Der Kampf um mehr Anerkennung spitzt sich international zu, die Weltmeisterinnen aus den USA haben für bessere Bedingungen sogar ihren eigenen Verband verklagt. Wie gestalten sich die Verhandlungen zum Beispiel über Prämien bei Ihnen?

Unsere Prämienverhandlungen laufen immer nach dem Erfolgsprinzip. Das nehmen wir als Mannschaft an, das ist auch unser Anspruch. Aber entsprechend möchten wir auch eine Leistung dafür geboten bekommen. Aber natürlich sind wir anders strukturiert, was die Verträge mit den Verbänden angeht. Wir wollen mit unserer Leistung und unserer Authentizität den Frauenfußball in Deutschland wieder nach vorne bringen.

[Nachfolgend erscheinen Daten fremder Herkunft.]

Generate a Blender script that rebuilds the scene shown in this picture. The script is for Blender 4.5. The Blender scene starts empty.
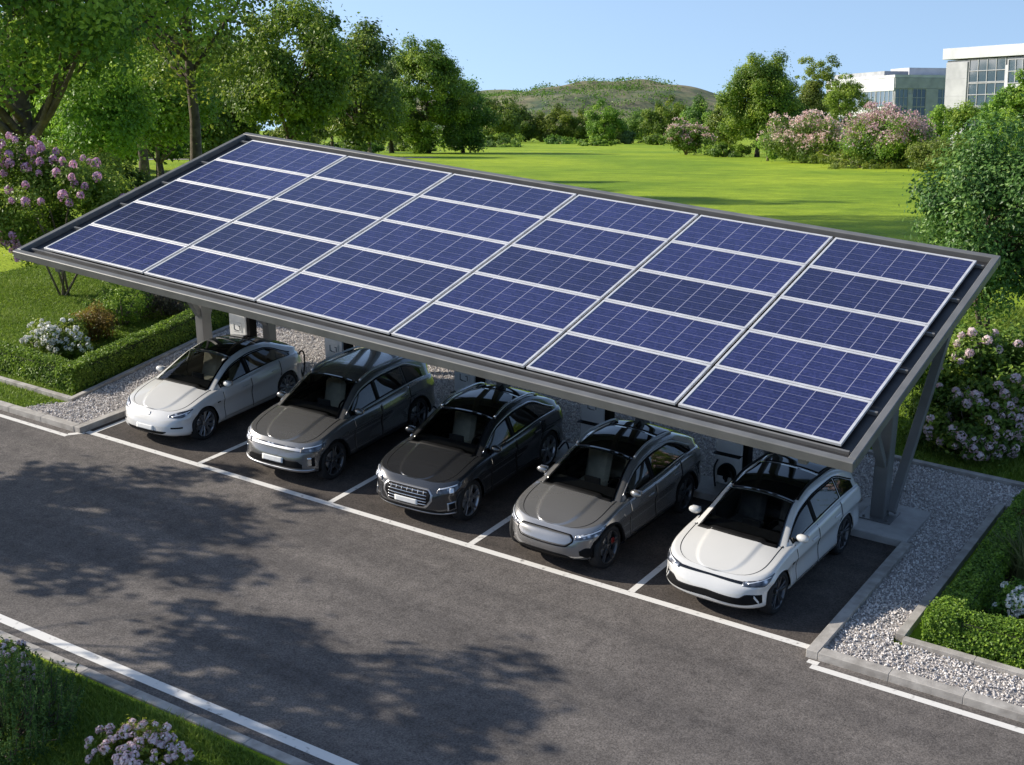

Vielleicht nicht mehr für uns, sondern für die jüngeren Spielerinnen, die nach uns kommen - dass sie von dem Geld auch leben können und gegebenenfalls auch abgesichert sind.

In Europa scheinen einige Nationen schon einen Schritt weiter zu sein, wie nehmen Sie das wahr?

Man hat es in Spanien gesehen. Dort wurden zum Beispiel für das Champions-League-Finale der Frauen mit dem FC Barcelona die Liga-Spiele der Männer zeitlich verlegt. Das sind Dinge, die muss man wollen, damit der Frauenfußball auch wirklich in den Fokus gerät. Wir haben unterschiedliche Spielzeiten, sowohl bei Spielen in der Bundesliga, als auch bei der Nationalmannschaft. So ist es schwierig, viele Leute ins Stadion zu bekommen und gescheite Einschaltquoten zu erreichen. Man hat es beim Pokalfinale in Köln gesehen. Das war an einem Feiertag, und plötzlich waren fast 18.000 Zuschauer im Stadion. Es ist machbar.